My job is hard. It’s frustrating. It’s exhausting. It makes me cry. A person can only hear some things so many times a day before the words start to knock things loose upstairs. Oh, I’m weak-minded and pea-brained? Oh, you’re failing because of me and not because of the fact that you pout and waste time and refuse to look at me when I’m signing? Oh, slapping me in the face and swearing at me is “teasing”? Oh, I should think it’s funny when you talk about cutting off my head with gardening shears? Oh, I’m stupid because I don’t want World War 3 to happen and I don’t think the world will end in 2012? Oh, you’re in trouble again because I’m mean and not because your actions need to be followed up by discipline? Okay. Whatever you say.
And then there are the times when my job actually breaks my heart. The education system has failed my student so miserably that he actually believes he earned the “passing” grades that he has been given all of his life. If that was true, he wouldn’t be in 10th grade and reading at a K-1 level and computing math problems on a 2nd grade level. If that was true, he’d have a better understanding of social norms and educational expectations. If that was true, he’d be able to express himself and cope with frustration effectively. He actually thinks that if he continues on the path that he’s been on, he’ll be able to go to college like everyone else. He complains about how lonely it is and how bored he is out here. He’s so bored that he wants to be frozen and preserved until the year 2548 when life will be more exciting. He feels alone because he doesn’t have full access to English and can’t hear while simultaneously not having developed his sign language skills enough to be able to identify with being deaf. He has said that since his language isn’t ASL and it isn’t English, his language is war. Subsequently he’s even more isolated because no one wants to only talk about war and the end of the world with him.
Every day that I’m here on the rez, I experience things that baffle me. The problem is—I’m becoming desensitized to a lot of it. So when I found out that one specific teacher let his kids out of class over ten minutes early so that he could go to lunch, the absurdity of that action almost didn’t register. When I find out that another student 5 students just started coming to school, four and half weeks into the year, I shrug and say, “Welcome to the Rez.” When I found out that the propane tanks that are red tagged…the same tanks that are used for heating, hot water, and cooking for our housing and the school….and that they would not be refilled until the leak was fixed…and that nobody would bother to fix it until November at the earliest…I sighed and thought about how many pairs of long underwear I’ll need to invest in. When we talk about how about 50% of our students don’t have electricity or running water and my friends’ eyes bug-out, I say, “You didn’t know that?”
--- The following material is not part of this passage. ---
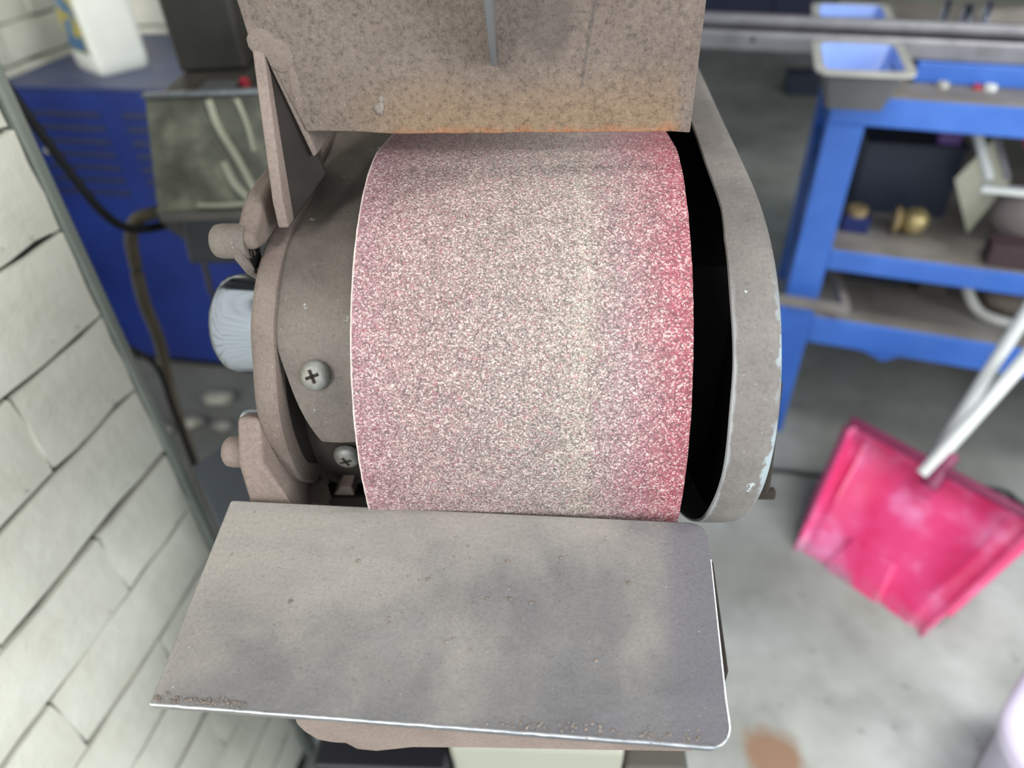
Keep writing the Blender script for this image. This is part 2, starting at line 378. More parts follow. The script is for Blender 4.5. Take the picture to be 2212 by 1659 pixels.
c = mixc(nt, dirt, c, '#8b7f86'); c = mixc(nt, ramp(nt, noise(nt, v, 16, 4), [(0.64, 0.0), (0.74, 0.5)]), c, '#9a7f8d')
nt.links.new(c, b.inputs['Base Color'])
M_maroon = mottled('dark_pink_lip', ['#6e2445', '#823054'], 14, 0.4)
M_whitepole = mottled('white_plastic', ['#d4d9d8', '#e4e8e6'], 10, 0.3)
M_lilac = mottled('lilac_white_plastic', ['#dcd3ee', '#e8e4f6'], 5, 0.25)
M_cream = mottled('cream_enamel', ['#999a8d', '#a6a89a'], 4, 0.4)
M_greymach, nt, b, v = base_mat('streaked_grey_panel', 0.3, 0.0, 0.6)
sep = N(nt, 'ShaderNodeSeparateXYZ'); nt.links.new(v, sep.inputs[0])
c = ramp(nt, noise(nt, v, 22, 6, 0.6), [(0.35, '#5b5c52'), (0.55, '#7f8173'), (0.7, '#a6a890')])
nt.links.new(c, b.inputs['Base Color']); bump(nt, b, noise(nt, v, 40, 4), 0.2, 0.002)
M_reflection = mottled('pale_reflection', ['#b9bba2', '#cfd1ba'], 30, 0.5)
M_machdark = mottled('dark_grey_enamel', ['#3a3833', '#4a4842', '#53504a'], 9, 0.4)
M_machgrey = mottled('grey_enamel', ['#5c5e60', '#6a6c6e'], 9, 0.4)
M_hose = mottled('brown_grey_hose', ['#6a614e', '#837964'], 20, 0.6)
M_black = plain('black_cable', '#15171a', 0.5)
M_bottle = mottled('white_bottle_plastic', ['#d8ddd4', '#e6eae0'], 8, 0.3)
M_label, nt, b, v = base_mat('printed_label', 0.4)
f = noise(nt, v, 13, 2, 0.4)
c = ramp(nt, f, [(0.38, '#3f6f96'), (0.44, '#a89a3a'), (0.56, '#b5a63e'), (0.6, '#8d93a0'), (0.68, '#757b8c')], 'EASE'); nt.links.new(c, b.inputs['Base Color'])
M_labelblue = plain('label_blue_band', '#35648c', 0.4)
M_brass = mottled('pale_brass', ['#8a7a4e', '#c9bb8a'], 18, 0.35, 0.6)
M_tan = plain('tan_tape', '#8f7c58', 0.6)
M_purple = plain('purple_plastic', '#5f3f86', 0.5)
M_board = mottled('cream_board', ['#a9aa97', '#bfc0ae'], 8, 0.6)
M_bag = mottled('grey_brown_sack', ['#6f6666', '#857c7c'], 14, 0.7, bs=40, bstr=0.6, bdist=0.006)
M_maroonbox = plain('dark_maroon_card', '#3c2a30', 0.6)
M_red = plain('red_plastic', '#b23a44', 0.4)
M_pinkrod = plain('pink_plastic_rod', '#c84a72', 0.4)
M_bluegrey = mottled('blue_grey_sheet', ['#6b7079', '#777c85'], 6, 0.35)
M_scrap = mottled('pale_scrap', ['#75756c', '#9a9a90'], 20, 0.6)

# ------------------------------------------------------------------ building frame (walls)
BR = -R(12.885)
BX = Vector((math.cos(BR), math.sin(BR), 0)); BY = Vector((-math.sin(BR), math.cos(BR), 0))
def bw(p, q, z=0.0): return BX * p + BY * q + Vector((0, 0, z))

fl = BM(); box(fl, -5, 7, -3, 8, -0.1, 0.0)
tag(obj('floor', fl, M_floor), 'stained grey concrete workshop floor', kind='structure')
ce = BM(); box(ce, -5, 7, -1.1, 8, 3.0, 3.1)
tag(obj('ceiling', ce, M_ceil), kind='structure')
wb = BM(); box(wb, -2.6, 5.2, 6.2, 6.35, 0, 3.0)
tag(obj('wall_back', wb, M_plaster, loc=(0, 0, 0), rz=BR), kind='structure')
wr = BM(); box(wr, 3.3, 3.45, 2.6, 6.2, 0, 3.0)
tag(obj('wall_right', wr, M_plaster, rz=BR), kind='structure')

BRICKS = {}
def brick_mesh(L, k):
    key = (round(L, 3), k)
    if key in BRICKS: return BRICKS[key]
    bm = BM(); hgt = 0.0798; dep = 0.045
    # face in local XZ, outward = +Y; grid so that the painted face undulates
    nx = 6 if L > 0.15 else 4; nz = 3
    g = []
    for i in range(nx + 1):
        row = []
        for j in range(nz + 1):
            xx = L * i / nx; z_ = hgt * j / nz
            e = min(i, nx - i, j, nz - j) == 0
            row.append(bm.verts.new((xx + (random.uniform(-.0018, .0018) if e else 0), (random.uniform(-.0030, -.0012) if e else random.uniform(-.0008, .0008)), z_ + (random.uniform(-.0022, .0022) if e else 0))))
        g.append(row)
    for i in range(nx):
        for j in range(nz): bm.faces.new((g[i][j], g[i + 1][j], g[i + 1][j + 1], g[i][j + 1]))
    rim = [g[i][0] for i in range(nx + 1)] + [g[nx][j] for j in range(1, nz + 1)] + [g[i][nz] for i in range(nx - 1, -1, -1)] + [g[0][j] for j in range(nz - 1, 0, -1)]
    bk = [bm.verts.new((a.co.x, -dep, a.co.z)) for a in rim]; n = len(rim)
    for i in range(n): bm.faces.new((rim[i], bk[i], bk[(i + 1) % n], rim[(i + 1) % n]))
    bm.faces.new(bk[::-1])
    bmesh.ops.recalc_face_normals(bm, faces=bm.faces[:])
    me = bpy.data.meshes.new('brick'); bm.to_mesh(me); bm.free(); me.materials.append(M_brick)
    me.polygons.foreach_set('use_smooth', [True] * len(me.polygons))
    try: me.set_sharp_from_angle(angle=R(50))
    except Exception: pass
    BRICKS[key] = me; return me

def lay_bricks(parent, origin, along, out, length, z_lo, z_hi, phase=0, z_ref=0.904):
    """origin = corner on the face line; along / out = unit vectors in the parent's frame"""
    P = 0.0863
    k0 = math.floor((z_lo - z_ref) / P)
    k = k0
    while z_ref + k * P < z_hi:
        z = z_ref + k * P + 0.0033
        s = 0.0; header = (k + phase) % 2 == 0; first = True
        while s < length:
            L = 0.114 if header and first else 0.232
            if s + L > length: L = 0.114
            me = brick_mesh(L, random.randrange(4))
            o = bpy.data.objects.new('brick', me); COL.objects.link(o); o.parent = parent
            m = Matrix((along, out, Vector((0, 0, 1)))).transposed()
            if m.determinant() < 0:
                m = Matrix((-along, out, Vector((0, 0, 1)))).transposed(); st = s + L
            else: st = s
            pos = Vector(origin) + along * st + Vector((0, 0, z)) + out * random.uniform(-0.0015, 0.0015)
            o.matrix_local = Matrix.Translation(pos) @ m.to_4x4()
            s += L + 0.0016; first = False
        k += 1

# near pier: face at p = -0.487, corner at q = 0.46, seen from its right
wl = BM(); box(wl, -0.9, -0.494, -0.50, 0.456, 0, 3.0)
wall_left = tag(obj('wall_left', wl, M_mortar, rz=BR), 'white painted brick wall close on the left of the grinder', kind='structure')
lay_bricks(wall_left, (-0.487, 0.460, 0), Vector((0, -1, 0)), Vector((1, 0, 0)), 0.95, 0.12, 1.45, phase=1)
tr = BM(); box(tr, -0.56, -0.4850, 0.462, 0.474, 0, 3.0)
tag(obj('trim_1', tr, M_trim, rz=BR, bevel=0.003), 'grey green steel edge strip behind the corner of the near brick wall', kind='structure')
# far pier and back of the alcove, behind the blue cabinet
wf = BM(); box(wf, -2.6, -1.557, 0.9, 1.772, 0, 3.0)
wall_rear_left = tag(obj('wall_rear_left', wf, M_mortar, rz=BR), 'white painted brick pier behind the left end of the blue cabinet', kind='structure')
lay_bricks(wall_rear_left, (-1.55, 1.778, 0), Vector((0, -1, 0)), Vector((1, 0, 0)), 0.6, 0.74, 1.35)
wk = BM(); box(wk, -2.6, -0.80, 1.955, 2.1, 0, 3.0)
wall_rear = tag(obj('wall_rear', wk, M_mortar, rz=BR), 'white painted brick wall behind the blue cabinet and bottle', kind='structure')
lay_bricks(wall_rear, (-1.75, 1.948, 0), Vector((1, 0, 0)), Vector((0, -1, 0)), 0.92, 0.74, 1.30)

# ------------------------------------------------------------------ BELT GRINDER
G = empty('belt_grinder', (0.0113, 0.3504, 0), -R(4.3))
tag(G, 'dusty grey belt grinder with a worn pink abrasive belt, spark shield and flat work rest', 'grinder')
GZ = 0.9968
def gp(name, bm, mat, parent=None, **kw):
    if parent is None: return obj(name, bm, mat, G, loc=(0, 0, GZ), **kw)
    return obj(name, bm, mat, parent, **kw)

# belt: wraps the contact wheel, runs back over a small idler
RD, RI, VI = 0.122, 0.05, 0.55
path = []
for i in range(97): a = R(-90 + 180 * i / 96); path.append((-RD * math.cos(a), RD * math.sin(a)))
for i in range(1, 12): path.append((VI * i / 12, RD + (RI - RD) * i / 12))
for i in range(17): a = R(90 - 180 * i / 16); path.append((VI + RI * math.cos(a), RI * math.sin(a)))
for i in range(1, 12): path.append((VI - VI * i / 12, -RI - (RD - RI) * i / 12))
bm = BM(); cols = []
us = [-0.075 + 0.15 * i / 24 for i in range(25)]
n = len(path)
outer = []; inner = []
for i, (v_, w_) in enumerate(path):
    tx = path[(i + 1) % n][0] - path[i - 1][0]; tz = path[(i + 1) % n][1] - path[i - 1][1]; l = math.hypot(tx, tz); nx, nz = -tz / l, tx / l
    fray = [random.uniform(-0.00012, 0.00012) for _ in (0, 1)]
    outer.append([bm.verts.new((u + (fray[0] if k == 0 else fray[1] if k == 24 else 0), v_, w_)) for k, u in enumerate(us)])
    inner.append([bm.verts.new((u, v_ - nx * 0.0012, w_ - nz * 0.0012)) for u in (us[0], us[-1])])
for i in range(n):
    A, B_ = outer[i], outer[(i + 1) % n]; a, b_ = inner[i], inner[(i + 1) % n]
    for k in range(24): bm.faces.new((A[k], A[k + 1], B_[k + 1], B_[k]))
    for f in (bm.faces.new((a[0], b_[0], b_[1], a[1])), bm.faces.new((A[0], B_[0], b_[0], a[0])), bm.faces.new((A[24], a[1], b_[1], B_[24]))): f.material_index = 1
belt = gp('abrasive_belt', bm, [M_belt, M_cloth], smooth=True, angle=40)
belt['label'] = 'pinkish grey abrasive belt, redder towards its right edge'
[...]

Life on the rez is fascinating. I’ve started pointing with my lips. I notice myself talking more slowly. Even though most of the TFAers in this region are working predominantly with Navajo students, we get a lot more Navajo-isms out here. It only took me three weeks to realize that “Nay” isn’t just a habitual reaction when something sarcastic is said; it actually means “just kidding.” I’ve started saying “Nay” and am picking up random other Navajo words thanks to my volleyball girls.
P.S. My car will be "all rezzed out" by the time I'm done here.